Biblioteca Civica Bolzano

 

 

Autore: Carlo Romeo

Rif. bibl: Romeo, Carlo, “Ecco la vita reale di un popolo numerato”. In «Alto Adige», 22.01.2018, p. 6.

 

 

Nomi e volti di un “popolo numerato”

Internati trentini nel Lager di Bolzano

 

di Carlo Romeo

 

Attivo ormai da quasi un trentennio (1989), il Laboratorio di Storia di Rovereto rappresenta un raro esempio di struttura di ricerca “aperta”, capace di alimentare sinergie tra cittadini, studiosi e istituzioni. Questo “cuore pensante” della comunità trentina è animato da una ventina di ricercatori volontari che, sotto la guida di storici di lunga “militanza” come Diego Leoni, hanno scavato con passione nella storia della loro terra. Attraverso memorie, documenti, immagini, hanno riportato alla luce i frammenti del Novecento trentino, sapendoli comporre e soprattutto divulgare. Se si volesse riassumere con un solo verbo le finalità profonde di questo lavoro, esso è senz’altro “restituire”: alla comunità, alla memoria collettiva, al presente.

L'ultimo volume, “Il popolo numerato”, sarà presentato a Bolzano martedì 23 gennaio presso la Biblioteca Civica (Via Museo 47, ore 18) dal coordinatore Giovanni Tomazzoni. L’opera completa la trilogia sulla seconda guerra mondiale, apertasi con “Il diradarsi dell'oscurità” (2009) e continuata con “Almeno i nomi” (2013), sui deportati civili trentini nel Terzo Reich. E questa volta riguarda da vicino Bolzano e i bolzanini. Si tratta, infatti, della puntuale ricostruzione dei 160 percorsi biografici di quei trentini, uomini e donne, che furono internati nel Durchgangslager di Bolzano e nei campi satellite sparsi in tutta la provincia.

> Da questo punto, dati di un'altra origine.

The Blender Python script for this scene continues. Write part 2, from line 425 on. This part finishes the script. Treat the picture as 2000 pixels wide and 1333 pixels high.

Non è stato un lavoro facile, scrive Diego Leoni nella premessa, sottolineando le rimozioni e i ritardi con cui nel dopoguerra la ricerca ha cominciato ad occuparsi del Lager di Bolzano. È il destino contraddittorio di una “città nella città”, i cui cancelli si aprono nell'estate 1944 a prigionieri di vario tipo (partigiani, renitenti, ostaggi, tra cui molte famiglie sudtirolesi, internati per motivi razziali etc.) e al contempo si chiudono al mondo. Un fortilizio che da un lato viene separato rigidamente dalla città, dall'altro viene integrato dalla rete di assistenza esterna e dalla solidarietà del vicino quartiere operaio. Un luogo per il quale la fine della guerra non rappresenta una vera discontinuità per ciò che riguarda la sua frequentazione: prima campo di raccolta per prigionieri e profughi, poi per famiglie di senzatetto, che per necessità vi entrano, lo abitano, lo adattano. Le sue strutture ospitano in quegli anni persino colonie di bambini, la filodrammatica della Lancia, un cinematografo, un orfanatrofio, una carrozzeria. Un luogo sempre più assediato dall’espansione urbana che preme intorno, fino alla sua definitiva distruzione negli anni Sessanta, per far posto a edifici residenziali.

Se si eccettuano singoli lavori (tra cui l'Happacher del 1975), è solo con gli anni Novanta che le istituzioni (Comune, ANPI, ANED etc.) riescono a intensificare l’opera di sensibilizzazione pubblica che nel 2004, sotto il sindaco Giovanni Salghetti, porterà all’inaugurazione del “percorso della Memoria” lungo quell’unico muro originario rimasto. E nel frattempo arrivano nuove ricerche, come quelle di Carla Giacomozzi, dell’ANPI fino a quella di Dario Venegoni con i nomi e le indicazioni sugli 8.000 internati.

 

Si aggiunge ora questo importante tassello offerto del Laboratorio di Rovereto, che coinvolge direttamente la nostra città. Tra gli internati d’origine trentina, infatti, non sono pochi i “bolzanini d’adozione” come  ̶  solo per citare alcuni dei protagonisti del Comitato di Liberazione Nazionale altoatesino  ̶  don Daniele Longhi, Senio Visentin ed Enrico Pedrotti. A quest’ultimo, tra l’altro, dobbiamo la serie di scatti fotografici che hanno fondato la componente iconica della memoria del Lager.